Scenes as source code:

= = = = = = =

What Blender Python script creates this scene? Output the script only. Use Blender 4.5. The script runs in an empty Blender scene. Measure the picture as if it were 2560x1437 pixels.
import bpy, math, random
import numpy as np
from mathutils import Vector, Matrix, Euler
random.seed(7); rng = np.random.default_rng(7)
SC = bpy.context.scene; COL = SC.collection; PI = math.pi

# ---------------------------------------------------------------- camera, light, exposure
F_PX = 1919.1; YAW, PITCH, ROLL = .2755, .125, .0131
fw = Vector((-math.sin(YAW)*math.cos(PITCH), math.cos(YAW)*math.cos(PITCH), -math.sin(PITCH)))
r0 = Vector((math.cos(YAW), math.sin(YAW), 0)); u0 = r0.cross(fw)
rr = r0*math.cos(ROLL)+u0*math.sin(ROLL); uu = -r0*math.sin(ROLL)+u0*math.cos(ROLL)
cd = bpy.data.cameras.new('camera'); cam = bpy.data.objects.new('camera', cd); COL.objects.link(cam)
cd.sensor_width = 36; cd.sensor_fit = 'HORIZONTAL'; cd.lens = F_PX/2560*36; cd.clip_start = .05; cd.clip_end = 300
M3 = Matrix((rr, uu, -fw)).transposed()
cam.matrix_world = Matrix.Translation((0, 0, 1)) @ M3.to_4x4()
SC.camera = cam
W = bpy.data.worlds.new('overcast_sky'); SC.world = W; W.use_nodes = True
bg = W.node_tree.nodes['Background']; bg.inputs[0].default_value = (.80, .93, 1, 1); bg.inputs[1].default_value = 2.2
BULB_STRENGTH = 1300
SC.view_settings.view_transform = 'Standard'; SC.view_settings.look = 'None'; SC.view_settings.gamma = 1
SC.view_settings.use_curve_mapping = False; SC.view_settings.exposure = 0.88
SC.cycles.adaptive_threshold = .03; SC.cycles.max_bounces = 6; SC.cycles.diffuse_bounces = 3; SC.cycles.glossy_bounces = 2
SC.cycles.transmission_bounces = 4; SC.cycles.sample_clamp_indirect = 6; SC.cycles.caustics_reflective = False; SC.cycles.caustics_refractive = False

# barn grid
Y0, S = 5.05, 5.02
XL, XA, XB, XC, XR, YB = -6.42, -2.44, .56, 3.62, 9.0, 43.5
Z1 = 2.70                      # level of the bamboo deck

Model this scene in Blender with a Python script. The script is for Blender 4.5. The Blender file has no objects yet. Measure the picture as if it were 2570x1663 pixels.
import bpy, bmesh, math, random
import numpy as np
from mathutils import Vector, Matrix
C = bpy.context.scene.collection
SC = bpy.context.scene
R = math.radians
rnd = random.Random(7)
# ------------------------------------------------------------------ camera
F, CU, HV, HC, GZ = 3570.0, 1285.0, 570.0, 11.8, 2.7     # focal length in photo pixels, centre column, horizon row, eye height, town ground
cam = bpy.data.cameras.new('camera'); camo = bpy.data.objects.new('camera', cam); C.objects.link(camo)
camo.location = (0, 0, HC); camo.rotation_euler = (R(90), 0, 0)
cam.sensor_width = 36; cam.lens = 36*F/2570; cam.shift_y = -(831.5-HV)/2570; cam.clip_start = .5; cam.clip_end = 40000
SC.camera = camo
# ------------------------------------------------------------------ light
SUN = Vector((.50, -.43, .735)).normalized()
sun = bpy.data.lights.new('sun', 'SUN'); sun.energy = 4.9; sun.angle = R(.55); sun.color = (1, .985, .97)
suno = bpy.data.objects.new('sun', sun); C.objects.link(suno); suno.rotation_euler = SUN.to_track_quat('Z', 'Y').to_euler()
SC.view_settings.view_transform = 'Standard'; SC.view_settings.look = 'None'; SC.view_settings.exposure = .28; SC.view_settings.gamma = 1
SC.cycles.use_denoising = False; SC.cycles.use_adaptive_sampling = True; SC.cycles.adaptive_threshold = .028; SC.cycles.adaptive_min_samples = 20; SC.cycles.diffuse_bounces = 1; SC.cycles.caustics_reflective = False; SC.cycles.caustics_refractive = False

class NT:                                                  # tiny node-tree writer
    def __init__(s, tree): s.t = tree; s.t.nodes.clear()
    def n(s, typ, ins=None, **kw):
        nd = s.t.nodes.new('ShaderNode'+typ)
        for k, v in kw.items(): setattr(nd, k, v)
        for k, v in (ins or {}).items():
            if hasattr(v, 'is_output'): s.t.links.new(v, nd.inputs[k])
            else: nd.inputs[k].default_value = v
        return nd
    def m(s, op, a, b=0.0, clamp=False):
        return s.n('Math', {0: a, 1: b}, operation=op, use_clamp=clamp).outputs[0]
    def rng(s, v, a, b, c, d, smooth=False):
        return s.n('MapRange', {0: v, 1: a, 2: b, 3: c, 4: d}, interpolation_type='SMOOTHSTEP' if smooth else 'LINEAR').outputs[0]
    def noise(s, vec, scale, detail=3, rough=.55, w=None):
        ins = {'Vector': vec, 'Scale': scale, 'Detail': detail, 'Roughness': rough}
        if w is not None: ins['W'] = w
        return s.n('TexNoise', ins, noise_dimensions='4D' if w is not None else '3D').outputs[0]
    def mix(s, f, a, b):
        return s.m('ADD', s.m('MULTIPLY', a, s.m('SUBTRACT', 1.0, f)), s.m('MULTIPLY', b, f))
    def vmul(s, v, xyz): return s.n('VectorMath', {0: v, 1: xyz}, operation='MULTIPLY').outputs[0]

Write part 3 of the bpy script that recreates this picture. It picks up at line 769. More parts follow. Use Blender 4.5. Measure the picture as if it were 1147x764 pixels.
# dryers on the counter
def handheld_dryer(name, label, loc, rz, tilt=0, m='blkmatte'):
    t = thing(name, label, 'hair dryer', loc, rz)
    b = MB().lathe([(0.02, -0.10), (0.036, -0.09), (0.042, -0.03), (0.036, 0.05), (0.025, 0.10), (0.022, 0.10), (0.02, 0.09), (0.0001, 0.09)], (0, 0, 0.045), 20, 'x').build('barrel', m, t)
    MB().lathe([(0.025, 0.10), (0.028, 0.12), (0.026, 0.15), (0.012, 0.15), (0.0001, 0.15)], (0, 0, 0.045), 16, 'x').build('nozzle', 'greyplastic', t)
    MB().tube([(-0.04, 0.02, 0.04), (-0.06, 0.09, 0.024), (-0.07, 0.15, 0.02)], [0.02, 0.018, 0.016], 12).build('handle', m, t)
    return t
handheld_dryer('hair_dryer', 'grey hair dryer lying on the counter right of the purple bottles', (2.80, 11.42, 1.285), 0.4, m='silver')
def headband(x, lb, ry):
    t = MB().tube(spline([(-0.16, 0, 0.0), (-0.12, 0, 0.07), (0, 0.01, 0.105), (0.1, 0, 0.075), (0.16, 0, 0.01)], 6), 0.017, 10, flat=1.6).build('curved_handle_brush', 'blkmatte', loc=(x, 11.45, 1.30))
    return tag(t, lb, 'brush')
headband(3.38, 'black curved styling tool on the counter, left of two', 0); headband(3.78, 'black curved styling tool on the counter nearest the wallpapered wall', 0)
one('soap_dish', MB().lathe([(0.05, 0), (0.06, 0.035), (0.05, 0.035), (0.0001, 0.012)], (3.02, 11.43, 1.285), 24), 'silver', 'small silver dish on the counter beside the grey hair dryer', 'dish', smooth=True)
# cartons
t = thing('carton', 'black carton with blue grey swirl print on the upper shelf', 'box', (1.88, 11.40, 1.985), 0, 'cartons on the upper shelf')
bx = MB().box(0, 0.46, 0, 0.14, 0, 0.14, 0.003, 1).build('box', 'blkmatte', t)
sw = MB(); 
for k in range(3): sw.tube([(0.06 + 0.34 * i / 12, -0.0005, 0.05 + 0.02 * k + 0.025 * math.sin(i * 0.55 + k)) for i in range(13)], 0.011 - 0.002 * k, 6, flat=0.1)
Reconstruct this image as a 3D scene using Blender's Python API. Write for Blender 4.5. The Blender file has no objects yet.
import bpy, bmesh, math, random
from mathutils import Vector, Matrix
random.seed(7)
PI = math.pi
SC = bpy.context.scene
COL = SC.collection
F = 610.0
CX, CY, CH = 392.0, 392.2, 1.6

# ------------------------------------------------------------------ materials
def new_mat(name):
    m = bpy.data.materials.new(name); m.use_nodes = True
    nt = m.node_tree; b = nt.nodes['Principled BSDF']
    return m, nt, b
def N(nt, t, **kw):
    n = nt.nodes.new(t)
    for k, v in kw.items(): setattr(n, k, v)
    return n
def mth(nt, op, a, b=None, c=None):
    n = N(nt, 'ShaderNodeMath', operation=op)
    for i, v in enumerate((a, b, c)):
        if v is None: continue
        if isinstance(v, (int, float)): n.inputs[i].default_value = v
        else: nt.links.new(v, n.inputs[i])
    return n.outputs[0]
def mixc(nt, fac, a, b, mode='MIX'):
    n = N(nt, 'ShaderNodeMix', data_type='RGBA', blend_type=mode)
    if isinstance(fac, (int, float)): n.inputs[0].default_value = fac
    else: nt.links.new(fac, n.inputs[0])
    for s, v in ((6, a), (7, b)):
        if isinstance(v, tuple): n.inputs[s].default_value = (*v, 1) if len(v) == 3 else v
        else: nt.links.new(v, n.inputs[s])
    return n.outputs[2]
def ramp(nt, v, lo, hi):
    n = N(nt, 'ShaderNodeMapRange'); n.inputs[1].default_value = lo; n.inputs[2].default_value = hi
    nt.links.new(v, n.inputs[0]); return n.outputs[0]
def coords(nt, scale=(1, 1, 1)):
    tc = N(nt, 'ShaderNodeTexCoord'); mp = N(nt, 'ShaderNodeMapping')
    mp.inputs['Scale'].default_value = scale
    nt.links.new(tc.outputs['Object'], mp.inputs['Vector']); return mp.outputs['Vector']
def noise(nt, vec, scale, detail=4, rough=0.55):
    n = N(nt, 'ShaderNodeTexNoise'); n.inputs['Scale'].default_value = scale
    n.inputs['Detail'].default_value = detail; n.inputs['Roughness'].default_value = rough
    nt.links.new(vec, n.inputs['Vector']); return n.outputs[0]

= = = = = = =

> [TASK TO COMPLETE] Your task is to repeat exactly the lines from the one that contains "Reconstruct this image" through the one that contains "CX, CY, CH = 392.0, 392.2, 1.6", with both end lines included.

> [WRITTEN REPLY]
Reconstruct this image as a 3D scene using Blender's Python API. Write for Blender 4.5. The Blender file has no objects yet.
import bpy, bmesh, math, random
from mathutils import Vector, Matrix
random.seed(7)
PI = math.pi
SC = bpy.context.scene
COL = SC.collection
F = 610.0
CX, CY, CH = 392.0, 392.2, 1.6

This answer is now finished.